LONDON – After four nights of lawlessness, Britain is weighing whether to block statements of violence on social media sites and give police authority to order people to remove face coverings in areas where criminality is suspected, Prime Minister David Cameron said Thursday.

The potential interventions in public privacy and expression demonstrate how deeply the riots and looting have disturbed the sense of law and order here.

“Everyone watching these horrific actions will be struck by how they were organized via social media,” Cameron told British lawmakers in an emergency session of Parliament. “Free flow of information can be used for good. But it can also be used for ill.
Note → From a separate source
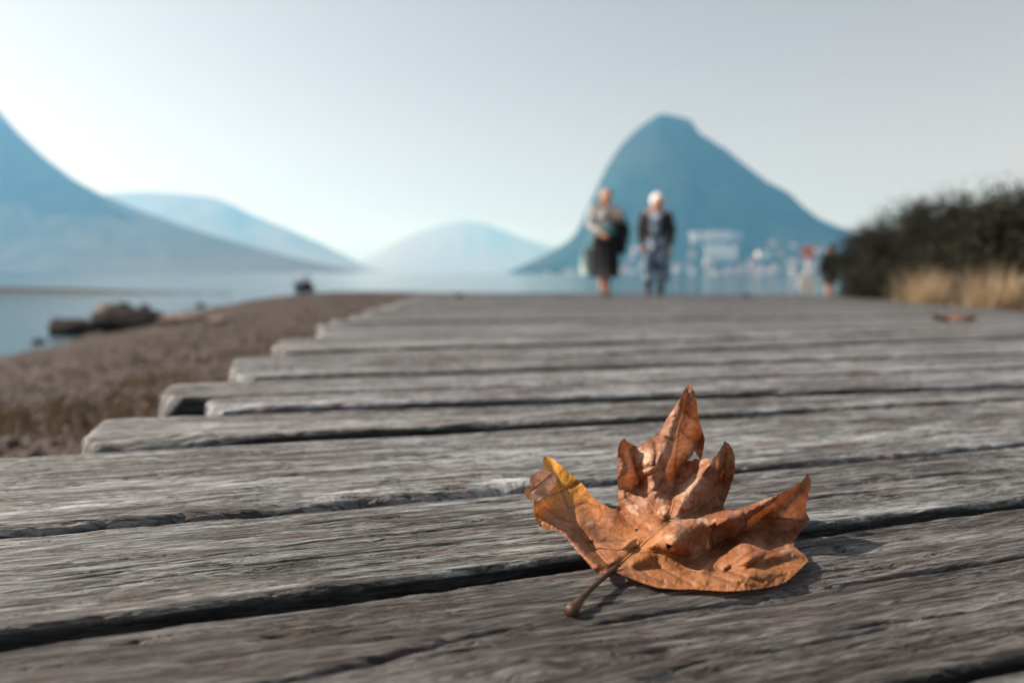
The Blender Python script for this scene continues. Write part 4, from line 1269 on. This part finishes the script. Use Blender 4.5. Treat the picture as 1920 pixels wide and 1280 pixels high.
HS = [(1430, 475, 22, 17, 0, 'big bright white house standing alone above the lake on the mountain foot', True), (1449, 455, 12, 9, 3, 'small house above and right of the bright white house'),
      (1407, 490, 12, 9, 2, 'grey house just left of and below the bright white house'), (1297, 508, 13, 18, 0, 'tall white house below the left end of the hotel'),
      (1408, 513, 16, 11, 3, 'pink house low on the slope under the bright white house'), (1195, 467, 16, 12, 2, 'grey house between the two walkers'),
      (1188, 518, 22, 8, 0, 'long low white building on the shore between the two walkers', True), (1205, 498, 14, 10, 1, 'cream house behind the left side of the white haired walker'),
      (1270, 500, 14, 9, 2, 'grey house right of the white haired walker'), (1455, 503, 14, 12, 3, 'pink house left of the red sign'), (1483, 490, 12, 9, 2, 'grey house nearest to the left of the red sign'),
      (1372, 505, 12, 9, 3, 'pink house under the right end of the hotel'), (1490, 515, 14, 8, 1, 'cream house low behind the white oval board'), (1535, 470, 12, 8, 2, 'grey house above the distant person in black'),
      (1522, 500, 16, 9, 1, 'cream house between the sign and the distant person'), (1080, 514, 22, 10, 0, 'white building on the shore left of the grey clad walker', True), (1062, 517, 12, 7, 1, 'small cream house leftmost on the shore under the mountain'),
      (1025, 511, 12, 6, 0, 'tiny white house far left on the mountain foot'), (1345, 520, 16, 7, 2, 'low grey house on the shore under the hotel'), (1245, 520, 14, 7, 1, 'low cream house on the shore right of the walkers'), (1430, 520, 20, 7, 2, 'long grey shore building under the pink house', True)]
rh = random.Random(77)
REF = [(1430, 475, 'the big bright white house'), (1297, 508, 'the tall white house under the hotel'), (1408, 513, 'the low pink house'), (1188, 518, 'the long low white shore building'),
       (1345, 520, 'the low shore house under the hotel'), (1513, 473, 'the red sign disc'), (1507, 531, 'the white oval board'), (1227, 470, 'the white haired walker'), (1345, 460, 'the hotel'), (1430, 520, 'the long grey shore building')]
used_ = set()
for i in range(70):
    q = (1165 + 380 * rh.random(), 514 - abs(rh.gauss(0, 22)), rh.uniform(7, 14), rh.uniform(5, 9), rh.randrange(4))
    near_ = min(REF, key=lambda r: math.hypot(r[0] - q[0], 1.5 * (r[1] - q[1])))
    dx, dy = q[0] - near_[0], q[1] - near_[1]
    if abs(dx) < 9 and abs(dy) < 9 or 1300 < q[0] < 1392 and q[1] < 500: continue
    way = ('right of' if dx > 0 else 'left of') if abs(dx) > 1.6 * abs(dy) else ('below' if dy > 0 else 'above') if abs(dy) > 1.6 * abs(dx) else ('above' if dy < 0 else 'below') + ' and ' + ('right of' if dx > 0 else 'left of')
    lab = 'tiny %s house %s %s' % (('white', 'cream', 'grey', 'pink')[q[4]], way, near_[2])
    if (way, near_[2]) in used_: continue
    used_.add((way, near_[2])); HS.append(q + (lab,))
for (px, py, wp, hp, mi, lab, *fl) in HS: house(px, py, wp, hp, M_WALL[mi], lab, bool(fl))
# hotel: terraces one above the other
hp_ = hit(1345, 478); root = empty('hotel', (hp_.x, hp_.y, hp_.z)); tag(root, 'large pale terraced hotel complex on the lower slope right of the walkers', 'hotel')
for (px, py, wp, hp, mi) in ((1312, 442, 34, 12, 0), (1350, 441, 40, 13, 0), (1378, 443, 22, 11, 2), (1338, 458, 44, 10, 2), (1352, 470, 56, 11, 0), (1372, 462, 26, 9, 1), (1345, 484, 40, 12, 2), (1368, 482, 26, 12, 0), (1330, 492, 18, 12, 1), (1303, 452, 12, 10, 2)):
    p = hit(px, py + hp * .5); k = p.y / FPX; wd, h = wp * k, hp * k
    q = Vector((p.x, p.y, p.z)) - hp_
    wall = MB().box((q.x, q.y, q.z + h * .5 - 1), (wd, 18, h + 2)).build('wall', M_WALL[mi], root)
    MB().box((q.x, q.y, q.z + h + .6), (wd * 1.02, 19, 1.2)).build('roof', M_ROOFG, root)
    for j in range(int(wd / 9)):
        MB().box((q.x - wd / 2 + (j + .5) * wd / int(wd / 9), q.y - 9.05, q.z + h * .5), (3, .3, 4)).build('window', M_WIN, wall)

# ------------------------------------------------------------------ the hazy air over the lake
hz = MB().box((0, 8500, (Z_W - 10 + 900) / 2), (30000, 19500, 900 - (Z_W - 10)))
hb = hz.build('haze', None)
m = bpy.data.materials.new('lake_haze'); m.use_nodes = True; t = m.node_tree; t.nodes.clear()
out = t.nodes.new('ShaderNodeOutputMaterial'); pv = t.nodes.new('ShaderNodeVolumePrincipled')
pv.inputs['Color'].default_value = (.20, .585, 1.0, 1); pv.inputs['Density'].default_value = HAZE_D
pv.inputs['Absorption Color'].default_value = (1, 1, 1, 1)
pv.inputs['Anisotropy'].default_value = .3
t.links.new(pv.outputs[0], out.inputs['Volume'])
hb.data.materials.append(m)
tag(hb, kind='stuff')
And when people are using social media for violence, we need to stop them.”

Cameron said authorities would employ the kind of court restraining orders used to limit gang activities in the United States, and step up the cutting-off of welfare benefits to gang members. He vowed to escalate police attempts to track down the looters and arsonists who have run wild in urban pockets across England since Saturday and to keep courts open around the clock to process the 1,200 people already arrested.

The government also will draft contingency plans to have the army take over back-room tasks to free up police for street patrols if necessary, Cameron said. Such steps are unneeded at the moment, he added — city streets were largely quiet on Wednesday night, though in part due to a beefed-up police presence — but the suggestion immediately came under fire by some in the opposition.

Britain, a leading critic of crackdowns by totalitarian governments overseas, is suddenly finding itself in a heated debate over the methods it should use to combat lawlessness at home.

“Whether it’s a popular thing to say or not, a further militarization of the situation will not help and will bring things to an even worse level,” said Diane Abbott, an opposition Labor lawmaker.

Cameron also came under fire for the Conservative-led coalition government’s planned austerity measures, which would cut police budgets and close prisons. But the prime minister refused to bow to opposition pressure for a change in course, insisting that the cuts would not impact the number of police officers available for front-line duty.